John Tsiombikas nuclear@mutantstargoat.com
11 December 2017
Once again I'm caught between a rock and a stupid place. Mozilla joined Harry Pottering and the eternal september of GNU/Linux, who carries on dead-set on tearing down everything simple and elegant in the userland, replacing it with crude immitations of the beast (MacOS X). So in an inspired move, firefox went bananas and dropped its ALSA audio backend with release 57. And everyone who doesn't fancy spending 10% of their battery life on a byzantine audio contraption, is left with silent southpark, and kung fury without the awesome 80s synths and the buttery voice of David Hasselhoff.
I tried switching to chromium for a month, but I just couldn't stomach it. Now I always maintained that if everyone switches to pulse audio, I can always make a pulse wrapper over alsa, but I really didn't want to have to deal with that. Thankfully, I didn't have to bother, because a guy called Rinat Ibragimov beat me to it, and wrote apulse: a thin libpulse replacment which works with ALSA.
So in theory running apulse firefox should be sufficient to have sound in firefox 57 again. Unfortunately I had to take some more steps, and since I'm certain I'll forget all about them next time I’m trying to do the same on another computer, I'll keep a note here of the extra steps I had to take, to make apulse work with firefox on my computer.
Firefox now runs tabs in their own process with extra security, which by
default disallows ad-hoc filesystem access. In order for apulse to do its job,
it needs to access the ALSA device files under /dev/snd
, and the .asoundrc
configuration file in the user's home directory. Alsa also needs to be able to
call ioctl system calls. To this end we have to modify a few about:config
settings. Specifically:
security.sandbox.content.level
should be lowered from 3 to 2 (edit: this
step might be unnecessary with proper whitelist settings).security.sandbox.content.read_path_whitelist
should be set to /dev/snd/,/home/username/.asoundrc
security.sandbox.content.write_path_whitelist
should be set to /dev/snd/
(the trailing slashes are important)security.sandbox.content.syscall_whitelist
should be set to 16, which is
the syscall number for ioctl (on x86-64, on 32bit x86 systems the ioctl
number is 54).If we don't want apulse to try and use the default alsa device for audio
playback, we need to set the APULSE_PLAYBACK_DEVICE
environment variable. This
is particularly important because firefox tries to output floating point audio
samples, and the dmix
(software mixing) output which is probably the default,
or even worse hw
, doesn't do format conversions. A list of currently available
devices can be obtained by running aplay -L
.
Initially I tried setting APULSE_PLAYBACK_DEVICE=plughw:0,0
which handles
format conversions, but unfortunately then I lost the ability to mix the audio
output of multiple processes, and whenever one firefox tab was playing sound or
even holding the device open for some reason, nothing else in the system (not
even another firefox tab) could. One way to fix this problem is to define
another plug type output (in .asoundrc), which then feeds dmix
instead of hw
as
is the case with plughw
. Here's what I used in my .asoundrc
to achieve that:
pcm.plugdmix {
type plug
slave.pcm "dmix"
}
Then it's only a matter of setting APULSE_PLAYBACK_DEVICE=plugdmix
, and I have
both format conversions and software mixing at the same time.

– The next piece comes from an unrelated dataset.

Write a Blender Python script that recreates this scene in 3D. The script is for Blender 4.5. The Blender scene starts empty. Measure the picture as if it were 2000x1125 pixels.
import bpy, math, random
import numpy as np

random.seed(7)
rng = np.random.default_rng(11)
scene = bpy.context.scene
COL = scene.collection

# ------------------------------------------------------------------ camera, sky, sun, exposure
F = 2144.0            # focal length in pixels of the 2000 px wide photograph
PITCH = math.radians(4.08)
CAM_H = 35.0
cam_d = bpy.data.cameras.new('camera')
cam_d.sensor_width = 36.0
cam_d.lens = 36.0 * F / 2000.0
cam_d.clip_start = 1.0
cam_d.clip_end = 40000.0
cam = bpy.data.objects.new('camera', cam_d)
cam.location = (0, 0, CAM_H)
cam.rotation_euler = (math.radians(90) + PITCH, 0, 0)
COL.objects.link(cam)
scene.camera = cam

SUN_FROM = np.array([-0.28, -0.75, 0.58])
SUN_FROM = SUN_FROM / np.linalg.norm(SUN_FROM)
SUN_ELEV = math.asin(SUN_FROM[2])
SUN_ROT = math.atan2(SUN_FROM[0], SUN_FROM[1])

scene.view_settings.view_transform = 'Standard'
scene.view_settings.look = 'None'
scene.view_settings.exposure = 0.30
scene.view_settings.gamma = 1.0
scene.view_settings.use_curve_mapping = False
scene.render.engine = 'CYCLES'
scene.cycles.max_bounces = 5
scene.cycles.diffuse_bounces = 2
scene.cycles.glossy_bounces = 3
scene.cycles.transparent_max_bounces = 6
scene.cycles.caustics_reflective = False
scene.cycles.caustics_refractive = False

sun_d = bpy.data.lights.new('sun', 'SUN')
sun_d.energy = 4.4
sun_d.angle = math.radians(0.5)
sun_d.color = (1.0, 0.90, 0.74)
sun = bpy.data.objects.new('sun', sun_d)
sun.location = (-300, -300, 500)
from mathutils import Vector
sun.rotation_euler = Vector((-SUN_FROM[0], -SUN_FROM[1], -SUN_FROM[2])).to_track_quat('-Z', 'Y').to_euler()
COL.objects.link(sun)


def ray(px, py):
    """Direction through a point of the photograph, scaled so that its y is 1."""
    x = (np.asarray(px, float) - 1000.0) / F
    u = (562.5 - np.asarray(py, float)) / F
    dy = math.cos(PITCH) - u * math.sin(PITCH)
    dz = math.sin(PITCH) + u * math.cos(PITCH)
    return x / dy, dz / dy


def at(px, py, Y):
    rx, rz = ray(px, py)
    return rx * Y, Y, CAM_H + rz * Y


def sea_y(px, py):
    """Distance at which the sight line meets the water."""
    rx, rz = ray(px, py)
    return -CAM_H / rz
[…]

Less important, but sometimes it's nice to have recording capability in the
browser. I'm using a USB webcam as microphone, so in order to direct apulse to
use it, I need to set APULSE_CAPTURE_DEVICE=plughw:2,0
(0 is the embedded sound
chip, 1 is the nvidia HDMI audio, and 2 is my USB webcam). Actually it might be
preferable to just set this device as the default in .asoundrc
, but I never
bothered, since all programs usually have settings for which device to use.